Tom Hunt’s merguez-spiced cauliflower with tahini and molasses also uses a whole head. In both cases, you can bring the intact cauliflower to the table and carve it like a turkey. No one is going to call that uninspired.

Tom Hunt’s merguez-spiced cauliflower. Photograph: Jenny Zarins

I sometimes make cauliflower cheese for my wife, because it is easy and it makes her inordinately happy. To me, the old-fashioned pale simplicity of the dish smacks of privation, but I know English people get nostalgic about that sort of thing. This is the recipe I always turn to for the basic template and it is more or less foolproof. As a personal touch, I usually add a large spoonful of dijon mustard to the sauce – that way it feels less like I am cooking for a schoolroom full of orphans.

As humble as it may seem, cauliflower cheese is the sort of classic comfort food that lends itself to variation: Nigel Slater’s version – orecchiette, cauliflower, cheese – is even more comforting, with the added reassurance of pasta. Yotam Ottolenghi offers a less staid take: curried cauliflower cheese filo pie.

Yotam Ottolenghi’s curried cauliflower cheese filo pie. Photograph: Louise Hagger/The Guardian

The cauliflower steak had its moment – or perhaps a few successive moments – a couple of years back, when it suffered from ridicule and a barrage of rolling-eye emojis. This was more to do with cost than concept: a pub chain tried charging £14 for a cauliflower steak; M&S briefly offered cauliflower cross-sections for £2.50 when you could get a whole one for 70p. That sort of pricing is bound to rub people up the wrong way – a bit like charging more for non-alcoholic gin than real gin. But that does not make cauliflower steak a bad idea. Which other veg could impersonate steak so well?

Slice your cauliflower steaks as thickly as you imagine you might like them – somewhere between 1cm and 2cm. You will end up with a lot of offcuts, which might seem extravagant, but these can be used in other recipes. Now try Thomasina Miers’ crispy cauliflower steaks with saffron escabeche: dipped in egg and polenta, fried until golden brown, then roasted for a further 15 minutes. Ottolenghi’s grilled cauliflower steaks are served with tonnato sauce and walnut salsa. These harissa cauliflower steaks are simply baked as an accompaniment to corn and courgette fritters.
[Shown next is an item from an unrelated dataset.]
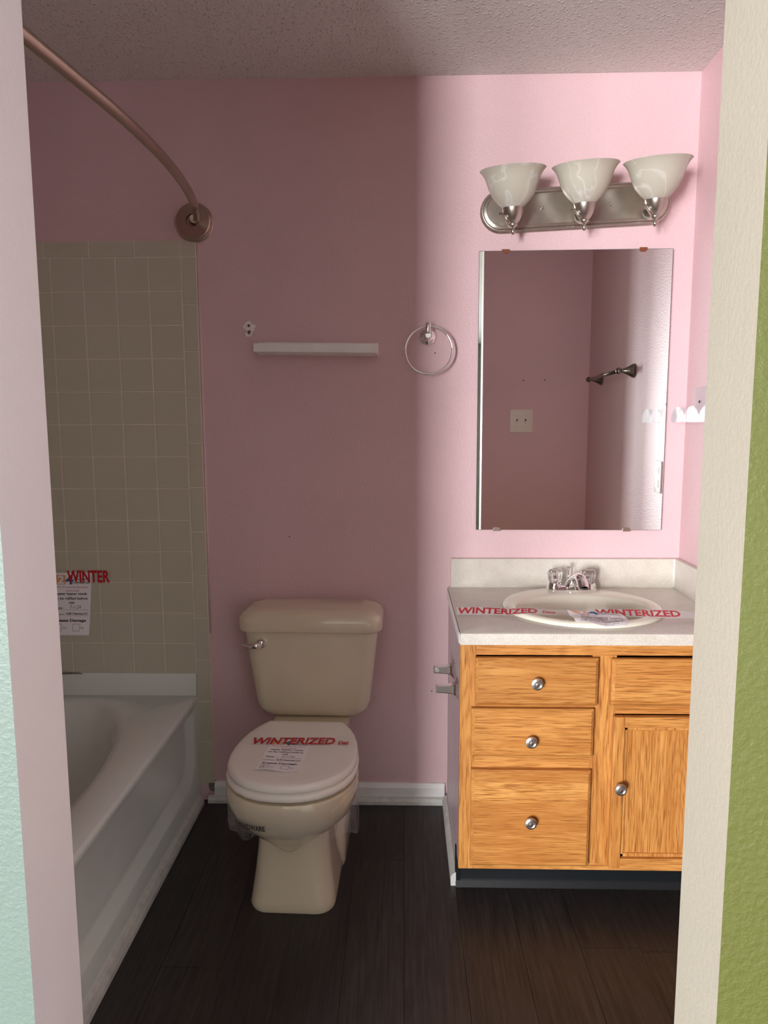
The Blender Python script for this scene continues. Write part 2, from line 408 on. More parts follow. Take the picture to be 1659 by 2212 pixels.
for k in range(12): place(tside, 'edge_tile', g_/2, ZT+13*T-.152*(k+1)+g_/2, wall_back)
mk('caulk_line', *tube([(TB+.003, -.002, ZT+13*T+.052), (TB+.004, -.002, 1.2), (TB+.003, -.002, .62)], [.0035, .0045, .003], 8), 'caulk', wall_back, smooth=True)
# tile on the tub's long wall and the wall over its head, out of the photograph: one piece each
def tile_field(name, parent, fn):
    gs = []
    for r in range(13):
        for c in range(13):
            gs.append(fn(boxg(c*T+g_, (c+1)*T-g_, -.0075, -.001, ZT+T*r+g_, ZT+T*(r+1)-g_)))
    o = mk(name, *merge(*gs), 'tile', parent); o['kind'] = 'stuff'
tile_field('tile_field', wall_left, lambda g: ([Vector((XL-v.y, -v.x-.01, v.z)) for v in g[0]], g[1]))
# damage at the bottom of the tile edge, behind the toilet
dm = [(.028, .062), (.036, .072), (.05, .076), (.062, .07), (.07, .06), (.09, .064), (.098, .058), (.086, .048), (.074, .042), (.088, .037), (.082, .034), (.05, .034), (.036, .036), (.03, .045)]
mk('torn_patch', [(x, -.0035, z) for x, z in dm] + [(x, 0, z) for x, z in dm], [list(range(14))]+[[k, (k+1) % 14, 14+(k+1) % 14, 14+k] for k in range(14)], 'hole', wall_back)

# baseboards
def extr(prof, y=None, x0=0, x1=1, axis='x'):
    n = len(prof)
    if axis == 'x': r = [[(x, a_, b_) for a_, b_ in prof] for x in (x0, x1)]
    else: r = [[(a_, yy, b_) for a_, b_ in prof] for yy in (x0, x1)]
    return loft(r)
bb = st(mk('baseboard_back', *extr([(0, 0), (-.013, 0), (-.013, .058), (-.009, .066), (-.006, .073), (0, .073)], x0=.052, x1=.876), 'white'))
mk('shoe_moulding', *extr([(-.013, 0), (-.026, 0), (-.026, .012), (-.022, .022), (-.013, .026)], x0=.03, x1=.876), 'dirtywhite', bb)
trim = st(mk('trim_1', *extr([(-.002, 0), (.018, 0), (.0175, .014), (.011, .03), (.001, .034), (-.002, .034)], x0=YF, x1=-.028, axis='y'), 'dirtywhite'))
tag(trim, 'white strip along the foot of the bathtub')

# ------------------------------------------------------------------ bathtub
ZR = .395
tub = thing('bathtub', 'white built-in bathtub along the left wall', 'bathtub', (-.38, -.75, 0))
NB = 72; A_, B_ = .285, .67; CX, CY = -.395, -.75
def tub_ring(a, b, z, n=2.3, cx=CX, cy=CY): return sup(cx, cy, a, b, z, n, NB)
def outer_ring(z, x1, ins=0):   # ray-cast of the basin angles on to the rectangle
    pts = []
    x0_, y0_, y1_ = XL+.001+ins, YF+.001+ins, -.001-ins; x1 -= ins
    for p in tub_ring(A_, B_, z):
        dx, dy = p[0]-CX, p[1]-CY; ts = []
        if dx > 1e-9: ts.append((x1-CX)/dx)
        if dx < -1e-9: ts.append((x0_-CX)/dx)
        if dy > 1e-9: ts.append((y1_-CY)/dy)
        if dy < -1e-9: ts.append((y0_-CY)/dy)
        t = min(ts); pts.append((CX+dx*t, CY+dy*t, z))
    # snap the nearest points to the corners
    for cxn, cyn in ((x0_, y0_), (x0_, y1_), (x1, y0_), (x1, y1_)):
        k = min(range(NB), key=lambda q: (pts[q][0]-cxn)**2+(pts[q][1]-cyn)**2); pts[k] = (cxn, cyn, z)
    return pts
rings = [outer_ring(ZR-.014, 0.0), outer_ring(ZR-.005, 0.0, .0015), outer_ring(ZR, 0.0, .006),
         tub_ring(A_+.02, B_+.02, ZR), tub_ring(A_+.006, B_+.006, ZR-.003), tub_ring(A_-.006, B_-.008, ZR-.014), tub_ring(A_-.02, B_-.03, ZR-.06),
         tub_ring(A_-.035, B_-.06, ZR-.17), tub_ring(A_-.055, B_-.10, ZR-.26), tub_ring(A_-.09, B_-.15, ZR-.305), tub_ring(A_-.17, B_-.3, ZR-.32)]
mk('basin', *loft(rings, False, True), 'tub', tub, smooth=True, autosm=60)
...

Thomasina Miers’ crispy cauliflower steaks with a saffron escabeche. Photograph: Yuki Sugiura/The Guardian. Food styling: Lucy-Ruth Hathaway. Prop styling: Rachel Vere

Any offcuts from your cauliflower steaks are ideal for salads, in which they might feature roasted or raw or, in the case of Ottolenghi’s cauliflower, pomegranate and pistachio salad, both. He is also known to grate raw cauliflower into something roughly the texture of bulgar wheat, to make a kind of tabbouleh. In fact, raw cauliflower can stand in for all sorts of grains and pulses, depending only on the size of the holes in your grater.

For Meera Sodha’s cauliflower, beetroot and asparagus salad, the three vegetables are roasted before being tossed with parsley, mint, dill, edamame beans and almonds. Angela Hartnett’s pomegranate, orange and cauliflower salad uses boiled, cooled cauliflower. In Bryan Terry’s recipe for dirty cauliflower with tempeh and porcini salad, the cauliflower is pulsed to a grain-like size before being briefly fried and served warm.

Meera Sodha’s cauliflower, beetroot and asparagus salad. Photograph: Louise Hagger/The Guardian

Omar Allibhoy’s cauliflower tapa is a sort of Spanish stir-fry with garlic, vinegar and capers. This recipe makes of use of the whole cauliflower, leaves included, but you can also roast the leaves separately, with a little olive oil, salt and pepper.

Curries are another realm where the firm texture of cauliflower works well. Felicity Cloake’s perfect aloo gobi is probably the place to start. Miers’ Sri Lankan-style cauliflower curry, a heady combination of garlic, ginger, chilli, tamarind, cardamom, coconut milk, cashews, turmeric, fish sauce, fennel seeds and curry leaves, is about as far as you can get from a blank canvas. If your store cupboard is not empty when you are done with this one, you have obviously missed something out.